Journalist Mehdi Hasan asked whether McCarthy was engaging in cancel culture.
Meanwhile, Hatem Bazian, co-founder of American Muslims for Palestine, accused McCarthy of "celebrating apartheid while censoring American voices on Capitol Hill!"
A number of human rights groups, including B'Tselem, Human Rights Watch and Amnesty International, have in recent years - following similar statements by Israeli and Palestinian activists - labelled Israel an apartheid state.
Tlaib has not commented on the event cancellation. However, on Wednesday she introduced a piece of legislation that called on Congress to recognise "the ongoing Nakba and Palestinian refugees' rights".

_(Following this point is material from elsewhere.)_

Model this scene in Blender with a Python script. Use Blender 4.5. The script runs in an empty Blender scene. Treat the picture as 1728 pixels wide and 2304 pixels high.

The measure, first reported by The Intercept, calls on Congress to also “condemn all manifestations of Israel’s ongoing Nakba against the Palestinian people", including ongoing displacement and home demolitions, and Israeli settler violence against Palestinians.
The legislation has received support from Betty McCollum, Ilhan Omar, Alexandria Ocasio-Cortez, Jamaal Bowman, and Cori Bush, who all supported a similar bill introduced by Tlaib last year.